I can obsessively listen to songs over a hundred times, watch clips of favourite bits over and over again, watch youtube videos and read about people like the best stalker, before I even realise what I am doing. I have realised I have more in common with a teenage fangirl than the average person of 29. While I realise that my behaviour is not normal, I still carry on. This is even more amazing, when I stop to consider how precious my free time actually is! Working 11 hours actually at school, then coming home to often spend another 10 hours at home during the week finishing school work, as well as housework and church - where do I fit in the rest?!
Those closest to me have likened it to a mental illness and this makes me really sad. When I stop to analyse my behaviour and realise what I am doing to myself, I can stop; I know I get to the point where I have to stop and I do. I limit my online access and physically do other things. I realise that whatever I am obsessed with has become an idol in my life and I stop it; I try to turn to God again.
But what bothers me, is that I keep repeating the same mistake - I keep getting addicted to things rather than God, I let those things take up my valuable free time rather than trying to make a difference. How often does God forgive the same mistake? Why do I need to have this in my life?
This brings me back to Paul in the Bible passage above. This is obviously my 'thorn', something that takes over if I allow it but when I stop and think about its power on me, it helps me to realise in a very real sense how much I need God. How much I need His grace and forgiveness; this keeps me humble and helps me to understand the drama in other people's lives. I have spoken to a few people on social networking sites with clearly the same issue as me, who use these things as an escape from terrible problems in their own lives. Although I don't have those issues I can relate to that need to escape - the obsessions are really just a way to escape the dullness, 'the hours' that Virginia Woolf refers to. What makes me feel sad, is that just after those things are taken away from me, I realise what an empty life I do lead and my motive for filling the time with these things in the first place.

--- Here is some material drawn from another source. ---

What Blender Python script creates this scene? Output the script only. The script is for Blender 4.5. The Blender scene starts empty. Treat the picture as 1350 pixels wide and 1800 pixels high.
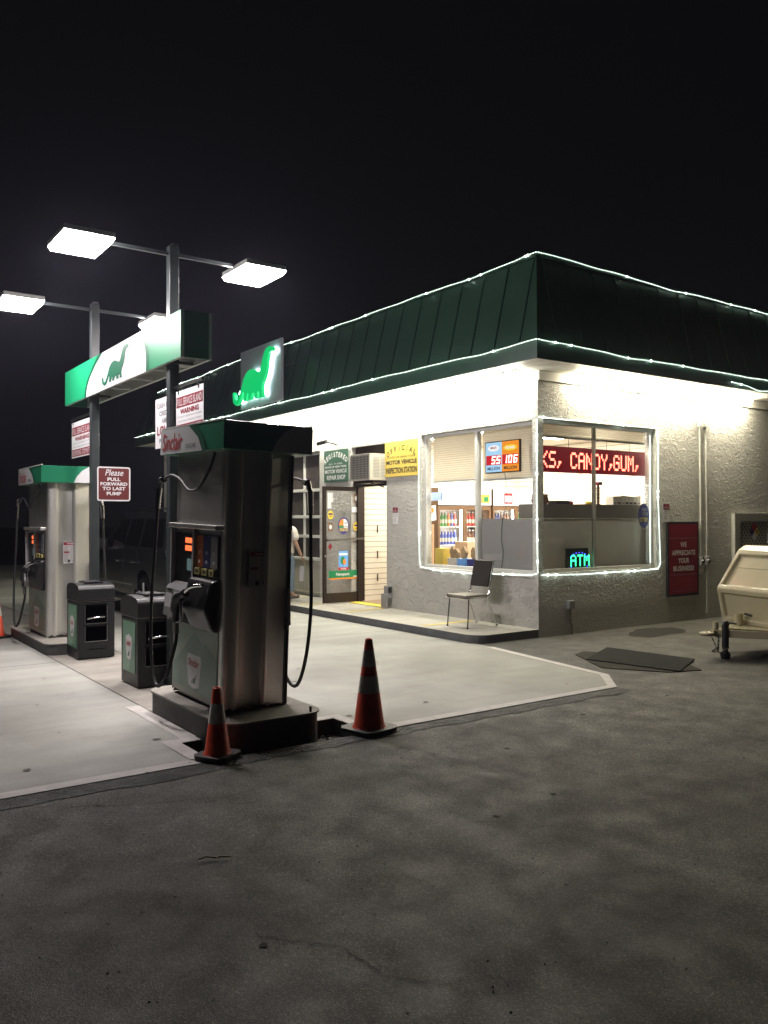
import bpy, bmesh, math, random
from mathutils import Vector, Matrix
random.seed(7)
R = math.radians
sc = bpy.context.scene
col = sc.collection

# ---------------------------------------------------------------- camera
cam = bpy.data.cameras.new("camera"); camo = bpy.data.objects.new("camera", cam); col.objects.link(camo)
cam.sensor_fit = 'VERTICAL'; cam.sensor_height = 36; cam.lens = 1468/1800*36
cam.clip_start = .05; cam.clip_end = 2000
a_, p_, r_ = R(35.1), R(0.55), R(-0.15)
F0 = Vector((-math.cos(a_), math.sin(a_), 0)); R0 = Vector((math.sin(a_), math.cos(a_), 0)); U0 = Vector((0, 0, 1))
Fw = F0*math.cos(p_)+U0*math.sin(p_); Up = -F0*math.sin(p_)+U0*math.cos(p_)
Rt = R0*math.cos(r_)+Up*math.sin(r_); Up = Up*math.cos(r_)-R0*math.sin(r_)
mw = Matrix((Rt, Up, -Fw)).transposed().to_4x4(); mw.translation = (8.571, -8.74, 1.70)
camo.matrix_world = mw
sc.camera = camo
# ---------------------------------------------------------------- night sky
wd = bpy.data.worlds.new("World"); sc.world = wd; wd.use_nodes = True
nt = wd.node_tree; nt.nodes.clear()
wo = nt.nodes.new('ShaderNodeOutputWorld'); bg = nt.nodes.new('ShaderNodeBackground')
sky = nt.nodes.new('ShaderNodeTexSky'); sky.sky_type = 'NISHITA'; sky.sun_disc = False
sky.sun_elevation = R(-6); sky.sun_rotation = R(120)
mixw = nt.nodes.new('ShaderNodeMixRGB'); mixw.blend_type = 'ADD'; mixw.inputs[0].default_value = 1
mixw.inputs[2].default_value = (.0031, .0032, .0038, 1)
sclw = nt.nodes.new('ShaderNodeMixRGB'); sclw.blend_type = 'MULTIPLY'; sclw.inputs[0].default_value = 1
sclw.inputs[2].default_value = (.01, .01, .01, 1)
nt.links.new(sky.outputs[0], sclw.inputs[1]); nt.links.new(sclw.outputs[0], mixw.inputs[1])
nt.links.new(mixw.outputs[0], bg.inputs[0]); bg.inputs[1].default_value = 1.0
nt.links.new(bg.outputs[0], wo.inputs[0])
sc.view_settings.view_transform = 'Standard'; sc.view_settings.look = 'None'
sc.view_settings.exposure = 0; sc.view_settings.gamma = 1
sc.render.engine = 'CYCLES'
sc.cycles.use_denoising = True
sc.cycles.max_bounces = 6; sc.cycles.diffuse_bounces = 3; sc.cycles.glossy_bounces = 3
sc.cycles.transmission_bounces = 4; sc.cycles.transparent_max_bounces = 12
sc.cycles.sample_clamp_indirect = 4; sc.cycles.caustics_reflective = False; sc.cycles.caustics_refractive = False

LAMP = 138.0      # luminaire lens radiance
SOFFIT = 92.0     # soffit tube lens radiance
HAZE = .0008  # density of the added haze that stands in for lens bloom
ROOM = 42.0       # shop ceiling panels

# ---------------------------------------------------------------- materials
MATS = {}
def mat(name, c, rough=.6, metal=0., emit=0., ec=None, noise=0., nscale=8., bump=0., bscale=60., dirt=0., coat=0., spec=.5, sample=True, c2=None, stretch=(1, 1, 1), aniso=0.):
    if name in MATS: return MATS[name]
    m = bpy.data.materials.new(name); m.use_nodes = True; MATS[name] = m
    N = m.node_tree.nodes; L = m.node_tree.links
    b = N['Principled BSDF']
    b.inputs['Base Color'].default_value = (*c, 1); b.inputs['Roughness'].default_value = rough
    b.inputs['Metallic'].default_value = metal; b.inputs['Specular IOR Level'].default_value = spec
    b.inputs['Coat Weight'].default_value = coat; b.inputs['Anisotropic'].default_value = aniso
    if emit:
        b.inputs['Emission Color'].default_value = (*(ec or c), 1); b.inputs['Emission Strength'].default_value = emit
        if not sample: m.cycles.emission_sampling = 'NONE'
    tc = mp = None
    if noise or bump:
        tc = N.new('ShaderNodeTexCoord'); mp = N.new('ShaderNodeMapping'); mp.inputs['Scale'].default_value = stretch
        L.new(tc.outputs['Object'], mp.inputs[0])
    if noise:
        n = N.new('ShaderNodeTexNoise'); n.inputs['Scale'].default_value = nscale; n.inputs['Detail'].default_value = 8; n.inputs['Roughness'].default_value = .65
        L.new(mp.outputs[0], n.inputs[0])
        r = N.new('ShaderNodeMapRange'); r.inputs[1].default_value = .3; r.inputs[2].default_value = .7
        L.new(n.outputs[0], r.inputs[0])
        mx = N.new('ShaderNodeMixRGB'); k = 1-noise
        mx.inputs[1].default_value = (*(c2 or (c[0]*k, c[1]*k, c[2]*k)), 1); mx.inputs[2].default_value = (*[min(1, v*(1+noise*.4)) for v in c], 1)
        L.new(r.outputs[0], mx.inputs[0]); L.new(mx.outputs[0], b.inputs['Base Color'])
        r2 = N.new('ShaderNodeMapRange'); r2.inputs[3].default_value = max(.03, rough-.12*noise*2); r2.inputs[4].default_value = min(1, rough+.12*noise*2)
        L.new(n.outputs[0], r2.inputs[0]); L.new(r2.outputs[0], b.inputs['Roughness'])
    if bump:
        n2 = N.new('ShaderNodeTexNoise'); n2.inputs['Scale'].default_value = bscale; n2.inputs['Detail'].default_value = 5
        L.new(mp.outputs[0], n2.inputs[0])
        bp = N.new('ShaderNodeBump'); bp.inputs['Strength'].default_value = 1; bp.inputs['Distance'].default_value = bump
        L.new(n2.outputs[0], bp.inputs['Height']); L.new(bp.outputs[0], b.inputs['Normal'])
    return m
def glow(name, c, s, sample=False):
    if name in MATS: return MATS[name]
    m = bpy.data.materials.new(name); m.use_nodes = True; MATS[name] = m
    N = m.node_tree.nodes; N.clear(); o = N.new('ShaderNodeOutputMaterial'); e = N.new('ShaderNodeEmission')
    e.inputs[0].default_value = (*c, 1); e.inputs[1].default_value = s
    m.node_tree.links.new(e.outputs[0], o.inputs[0])
    if not sample: m.cycles.emission_sampling = 'NONE'
    return m
def glass(name, tint=(1, 1, 1), ior=1.5, rough=0.0):
    m = bpy.data.materials.new(name); m.use_nodes = True; MATS[name] = m
    N = m.node_tree.nodes; L = m.node_tree.links; N.clear()
    o = N.new('ShaderNodeOutputMaterial'); t = N.new('ShaderNodeBsdfTransparent'); g = N.new('ShaderNodeBsdfGlossy')
    lw = N.new('ShaderNodeLayerWeight'); lw.inputs[0].default_value = .5; pw = N.new('ShaderNodeMath'); pw.operation = 'POWER'; pw.inputs[1].default_value = 5; L.new(lw.outputs['Facing'], pw.inputs[0])
    fr = N.new('ShaderNodeMapRange'); fr.inputs[3].default_value = ((ior-1)/(ior+1))**2; L.new(pw.outputs[0], fr.inputs[0]); mx = N.new('ShaderNodeMixShader')
    t.inputs[0].default_value = (*tint, 1); g.inputs['Roughness'].default_value = rough
    L.new(fr.outputs[0], mx.inputs[0]); L.new(t.outputs[0], mx.inputs[1]); L.new(g.outputs[0], mx.inputs[2]); L.new(mx.outputs[0], o.inputs[0])
    return m
def ground_mat(name, base, patch, fine, nscale, stainc, bump, speck=0.0, streak=False):
    m = bpy.data.materials.new(name); m.use_nodes = True; MATS[name] = m
    N = m.node_tree.nodes; L = m.node_tree.links; b = N['Principled BSDF']
    tc = N.new('ShaderNodeTexCoord')
    def noise(s, d=6, ro=.6, src=None):
        n = N.new('ShaderNodeTexNoise'); n.inputs['Scale'].default_value = s; n.inputs['Detail'].default_value = d; n.inputs['Roughness'].default_value = ro
        L.new(src or tc.outputs['Object'], n.inputs[0]); return n.outputs[0]
    def ramp(s, a, b_, lo=0., hi=1.):
        r = N.new('ShaderNodeMapRange'); r.inputs[1].default_value = a; r.inputs[2].default_value = b_; r.inputs[3].default_value = lo; r.inputs[4].default_value = hi
        L.new(s, r.inputs[0]); return r.outputs[0]
    def mix(f, c1, c2, mode='MIX'):
        x = N.new('ShaderNodeMixRGB'); x.blend_type = mode
        if isinstance(f, float): x.inputs[0].default_value = f
        else: L.new(f, x.inputs[0])
        for i, c in ((1, c1), (2, c2)):
            if isinstance(c, tuple): x.inputs[i].default_value = (*c, 1)
            else: L.new(c, x.inputs[i])
        return x.outputs[0]
    c = mix(ramp(noise(nscale, 7, .62), .35, .65), base, patch)
    c = mix(ramp(noise(nscale*.28, 4, .55), .47, .62, 0, .85), c, stainc)
    if streak:
        mp = N.new('ShaderNodeMapping'); mp.inputs['Scale'].default_value = (1.1, .12, 1); mp.inputs['Rotation'].default_value = (0, 0, R(8)); L.new(tc.outputs['Object'], mp.inputs[0])
        c = mix(ramp(noise(3, 6, .6, mp.outputs[0]), .45, .7, 0, .45), c, stainc)
        vs = N.new('ShaderNodeTexVoronoi'); vs.inputs['Scale'].default_value = 2.2; L.new(tc.outputs['Object'], vs.inputs[0])
        c = mix(ramp(vs.outputs['Distance'], .03, .06, .5, 0), c, (stainc[0]*.5, stainc[1]*.5, stainc[2]*.5))
    v = N.new('ShaderNodeTexVoronoi'); v.inputs['Scale'].default_value = fine; L.new(tc.outputs['Object'], v.inputs[0])
    sep = N.new('ShaderNodeSeparateColor'); L.new(v.outputs['Color'], sep.inputs[0])
    if speck > .6:
        pw = N.new('ShaderNodeMath'); pw.operation = 'POWER'; pw.inputs[1].default_value = 3.2; L.new(sep.outputs[0], pw.inputs[0])
        g = ramp(pw.outputs[0], 0, 1, .62, 2.7)
        n3 = noise(.62, 5, .6); c = mix(ramp(n3, .54, .66, 0, .62), c, (stainc[0]*.55, stainc[1]*.55, stainc[2]*.55))
        n4 = noise(3.1, 6, .7); c = mix(ramp(n4, .56, .70, 0, .5), c, (stainc[0]*.6, stainc[1]*.6, stainc[2]*.6))
        mp4 = N.new('ShaderNodeMapping'); mp4.inputs['Scale'].default_value = (.35, 2.6, 1); mp4.inputs['Rotation'].default_value = (0, 0, R(-38)); L.new(tc.outputs['Object'], mp4.inputs[0])
        c = mix(ramp(noise(1.0, 5, .6, mp4.outputs[0]), .55, .7, 0, .2), c, (base[0]*1.25, base[1]*1.25, base[2]*1.2))
    else: g = ramp(sep.outputs[0], 0, 1, 1-speck, 1+speck)
    cc = N.new('ShaderNodeCombineColor')
    for i in range(3): L.new(g, cc.inputs[i])
    c = mix(1.0, c, cc.outputs[0], 'MULTIPLY')
    L.new(c, b.inputs['Base Color'])
    L.new(ramp(noise(nscale*2), .3, .7, .62, .88), b.inputs['Roughness'])
    bp = N.new('ShaderNodeBump'); bp.inputs['Distance'].default_value = bump; bp.inputs['Strength'].default_value = 1
    h = N.new('ShaderNodeMath'); h.operation = 'ADD'
    L.new(noise(fine*.5, 3), h.inputs[0]); L.new(v.outputs['Distance'], h.inputs[1]); L.new(h.outputs[0], bp.inputs['Height']); L.new(bp.outputs[0], b.inputs['Normal'])
    return m
def stucco(name, c):
    m = bpy.data.materials.new(name); m.use_nodes = True; MATS[name] = m
    N = m.node_tree.nodes; L = m.node_tree.links; b = N['Principled BSDF']; b.inputs['Roughness'].default_value = .75
    tc = N.new('ShaderNodeTexCoord'); mp = N.new('ShaderNodeMapping'); mp.inputs['Scale'].default_value = (1, 1, 1.7); mp.inputs['Rotation'].default_value = (R(10), R(10), 0)
    L.new(tc.outputs['Object'], mp.inputs[0])
    w = N.new('ShaderNodeTexNoise'); w.inputs['Scale'].default_value = 5; w.inputs['Detail'].default_value = 3; w.inputs['Distortion'].default_value = 2.2; L.new(mp.outputs[0], w.inputs[0])
    w2 = N.new('ShaderNodeTexNoise'); w2.inputs['Scale'].default_value = 13; w2.inputs['Detail'].default_value = 4; w2.inputs['Distortion'].default_value = 1.4; L.new(mp.outputs[0], w2.inputs[0])
    rr = N.new('ShaderNodeMapRange'); rr.inputs[1].default_value = .46; rr.inputs[2].default_value = .54; L.new(w2.outputs[0], rr.inputs[0])
    rq = N.new('ShaderNodeMapRange'); rq.inputs[1].default_value = .42; rq.inputs[2].default_value = .6; L.new(w.outputs[0], rq.inputs[0])
    mu = N.new('ShaderNodeMath'); mu.operation = 'MULTIPLY'; L.new(rr.outputs[0], mu.inputs[0]); L.new(rq.outputs[0], mu.inputs[1])
    bp = N.new('ShaderNodeBump'); bp.inputs['Distance'].default_value = .016; bp.inputs['Strength'].default_value = .9; L.new(mu.outputs[0], bp.inputs['Height']); L.new(bp.outputs[0], b.inputs['Normal'])
    n = N.new('ShaderNodeTexNoise'); n.inputs['Scale'].default_value = 1.2; n.inputs['Detail'].default_value = 8; L.new(tc.outputs['Object'], n.inputs[0])
    mx = N.new('ShaderNodeMixRGB'); mx.inputs[1].default_value = (c[0]*.82, c[1]*.82, c[2]*.8, 1); mx.inputs[2].default_value = (*c, 1)
    L.new(n.outputs[0], mx.inputs[0]); L.new(mx.outputs[0], b.inputs['Base Color'])
    return m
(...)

I would love to say that being a Christian is easy - that problems all disappear, that you feel happy all the time, and for the longest time I thought this was true. Its only since meeting other Christians at work that I realise other Christians struggle with these depressing thoughts - God makes things better by giving you strength to cope, not by removing our 'thorns'.
Hopefully I can start to channel my obsessive nature into something else, something that I've wanted to do for so long - write a novel. God can give me strength in my weakness, of which I am not proud and don't boast - but I will boast in the strength and mercy God gives.